Si nous nous contentons d’être contre l’AfD et sa politique raciste, mais ne faisons rien contre la marche à droite du milieu de la société, c’est-à-dire contre ce que propagent la CDU, le FDP (Parti libéral) et le SPD (Parti social-démocrate), je pense que nous n’avons rien compris à la manière dont la politique de droite se fraye un chemin dans les structures «normales» des partis. Si nous excluons cet aspect des débats et ne le mentionnons pas, nous avons très peu de chances de nous positionner en tant que société contre cette marche à droite.

Bahar avec son affiche: «Question pour 23,8 millions de personnes: Nous expulseront-ils avec Flixbus ou Ryanair?»

Lors de la manifestation à Berlin, Katharina a déclaré au WSWS qu’elle voyait un lien évident entre la politique du gouvernement à l’égard des réfugiés et la montée de l'AfD:

Ici, la haine est ouvertement dirigée contre les réfugiés et les étrangers, et le problème vient en fait de la politique. Le gouvernement porte une responsabilité dans le fait que ces personnes doivent fuir.

Elle a également critiqué l’organisation FFF pour sa solidarité avec Israël:

Je trouve cela difficile. L’un des coorganisateurs est la FFF, qui a pris ses distances avec Greta Thunberg. Elle a dit à juste titre qu’il n’y a pas de justice climatique dans une terre occupée. Néanmoins, je pense qu’il est important d’être représenté ici aujourd'hui. Cela ne veut pas dire que je soutiens tous les organisateurs. Mais je soutiens pleinement la raison pour laquelle nous sommes ici. Mais je ne peux pas lutter pour la justice climatique et soutenir en même temps le génocide. Cela ne va pas ensemble.

Elle s’est dite convaincue qu’il est nécessaire d’affronter le gouvernement pour stopper l’extrême droite:

Beaucoup de gens battent en retraite parce qu’ils savent que le gouvernement allemand soutient Israël. Certains n’osent pas parler contre. C’est précisément là qu’on devrait soutenir Greta au sein de l’organisation.

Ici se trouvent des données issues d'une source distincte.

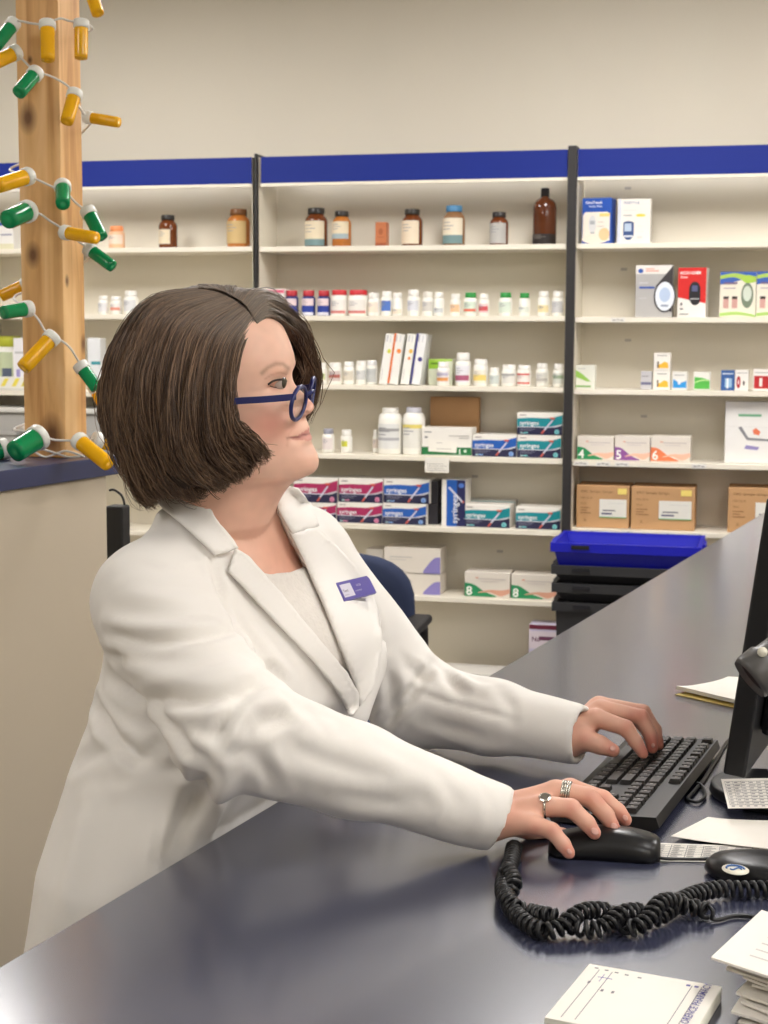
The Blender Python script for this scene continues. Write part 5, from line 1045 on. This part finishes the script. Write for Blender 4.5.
mixc(np.exp(-(dline(px, [(262, 373), (268, 367.5), (276, 363.8), (283, 364), (288, 368)])/2.2)**2)*.5*ref, (120, 84, 70)); mixc(.3*gauss(275, 388, 9, 4)*ref, (196, 140, 122)); mixc(np.exp(-(dline(px, [(294, 427), (289, 434), (287, 446)])/1.5)**2)*.22*ref, (190, 128, 108))
mixc(np.exp(-(dline(px, [(265, 379), (272, 374.5), (280, 372.5), (286, 374)])/1.0)**2)*.4*ref, (176, 122, 106))
mixc(.9*gauss(307.5, 411.8, 2.2, 1.0)*ref, (120, 66, 60))  # nostril recess painted as a dark spot of shade
nk = (px[:, 1] > 478) & (px[:, 1] < 600); mixc(.2*nk*1.0, (218, 156, 130)); mixc(.3*gauss(285, 560, 26, 30), (216, 142, 118))
hn_ = px[:, 0] > 470; mixc(.28*hn_, (214, 140, 118))
for H in (NH, FH):
    for k, (pts, rs) in H.items():
        q = proj(Q(*pts[-1])); mixc(.5*gauss(q[0], q[1], 9, 9)*hn_, (214, 116, 104)); q = proj(Q(*pts[-3])); mixc(.35*gauss(q[0], q[1], 7, 7)*hn_, (206, 118, 104))
for i in range(0, len(bv)):
    if px[i, 0] > 225: n_ = noise.noise(Vector(bv[i])*90); col[i] *= 1+.05*n_
bme.vertices.foreach_set('co', bv.ravel()); ca_ = bme.color_attributes.new('tone', 'FLOAT_COLOR', 'POINT'); ca_.data.foreach_set('color', np.concatenate([np.clip(col, 0, 1), np.ones((len(bv), 1))], 1).astype(np.float32).ravel())
nt_s = M_skin.node_tree; at_ = nt_s.nodes.new('ShaderNodeAttribute'); at_.attribute_name = 'tone'; nt_s.links.new(at_.outputs['Color'], nt_s.nodes['Principled BSDF'].inputs['Base Color'])
bme.materials.clear(); bme.materials.append(M_skin); bme.polygons.foreach_set('use_smooth', [True]*len(bme.polygons)); bme.update()
child('body', bme)
# flat cloth pieces laid on the body: polygon in the photo dropped onto the surface
def patch(name, poly, b, off_, thick, m_, parent=wl, step=3.2, it=4, edge_up=None):
    bd = []
    for i in range(len(poly)):
        a, c = Vector(poly[i]), Vector(poly[(i+1) % len(poly)]); n = max(1, int((c-a).length/step)); bd += [a.lerp(c, k/n) for k in range(n)]
    xs = [p.x for p in bd]; ysq = [p.y for p in bd]; inner = []
    gx, gy = np.meshgrid(np.arange(min(xs), max(xs), step), np.arange(min(ysq), max(ysq), step)); g = np.stack([gx.ravel(), gy.ravel()], 1)
    bl = [tuple(p) for p in bd]; ok = inpoly(g, bl) & (dline(g, bl+[bl[0]]) > step*.6); inner = [Vector(q) for q in g[ok].tolist()]
    r = delaunay_2d_cdt(bd+inner, [], [list(range(len(bd)))], 1, 1e-5); V2, F2 = r[0], r[2]
    P3, N3, last = [], [], None
    for q in V2:
        h, n = hit(b, q.x, q.y)
        P3.append(h); N3.append(n)
    good = [p for p in P3 if p is not None]
    dep = [((p-CAM).dot(FW) if p is not None else None) for p in P3]
    for i in range(len(P3)):
        if dep[i] is None:
            j = min((k for k in range(len(P3)) if dep[k] is not None), key=lambda k: (V2[k]-V2[i]).length); dep[i] = dep[j]; N3[i] = N3[j]
    nb = [set() for _ in V2]
    for f in F2:
        for k in range(len(f)): nb[f[k]].add(f[(k+1) % len(f)]); nb[f[(k+1) % len(f)]].add(f[k])
    for _ in range(it): dep = [dep[i]*.4+.6*sum(dep[j] for j in nb[i])/max(1, len(nb[i])) if nb[i] else dep[i] for i in range(len(dep))]
    vs = [Q(V2[i].x, V2[i].y, dep[i])+(N3[i]*off_*.6-ray(V2[i].x, V2[i].y).normalized()*off_*.4) for i in range(len(V2))]
    mb_ = MB(); mb_.add(vs, [tuple(f) for f in F2], m_, True); me_ = mb_.build(name, mesh_only=True)
    o = child(name, me_, parent); so = o.modifiers.new('s', 'SOLIDIFY'); so.thickness = thick; so.offset = 0 if thick > .004 else -1; return o
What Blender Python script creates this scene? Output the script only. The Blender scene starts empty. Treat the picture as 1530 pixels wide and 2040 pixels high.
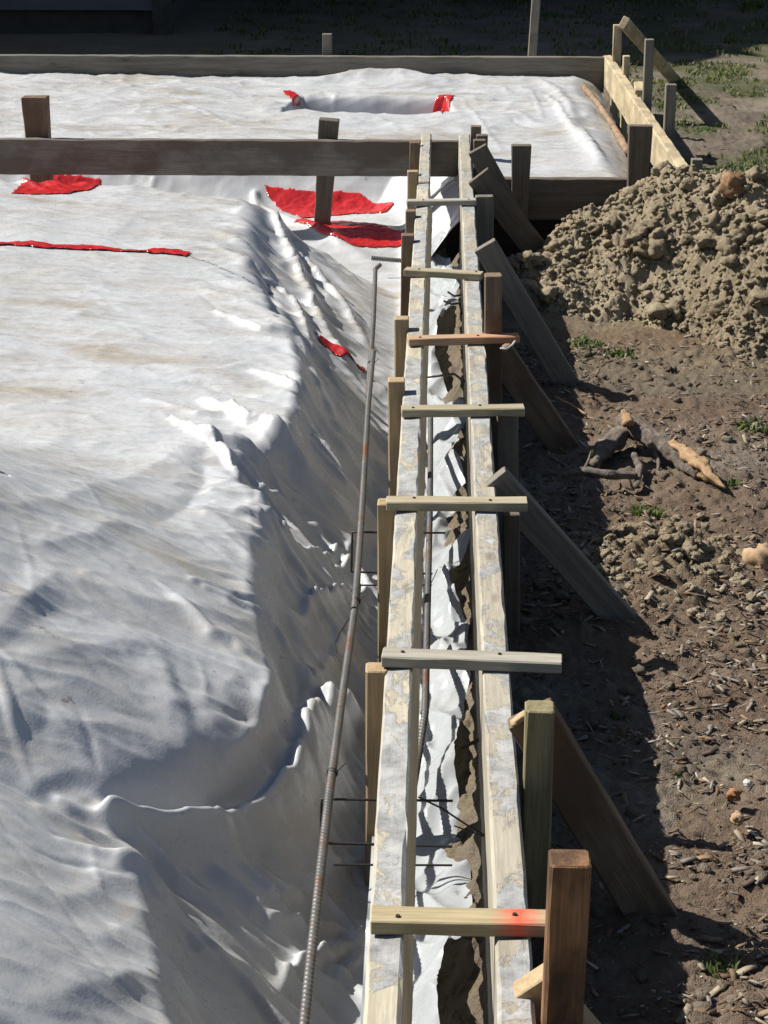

Les représentants du Parti de l’égalité socialiste (Sozialistische Gleichheitspartei – SGP) ont distribué des milliers d’exemplaires de la déclaration «Comment battre l’Alternative pour l'Allemagne» dans les manifestations de tout le pays, expliquant comment le fascisme se développe à partir du capitalisme. La déclaration affirme:

« L’AfD n’est pas un corps étranger dans un organisme par ailleurs sain, mais le pire symptôme d’un système profondément malade. Comme il y a 90 ans, l’aggravation de la crise capitaliste conduit à nouveau au fascisme et à la guerre ».

Le SGP se bat pour que la lutte contre le retour du fascisme soit menée dans la classe ouvrière et pour l’armer d’un programme socialiste. À cet effet, la déclaration affirme:

« Ce qu’il faut, c’est développer ce mouvement de protestation grandissant et en faire un mouvement international contre le capitalisme même. Ce n’est qu’en brisant le pouvoir des banques et des trusts et en supprimant ainsi le fondement de la guerre et des inégalités que l’on pourra stopper la marche vers la dictature. Cela exige une lutte contre le gouvernement et ses appendices de la pseudo-gauche, qui paralysent les luttes et défendent le capitalisme ».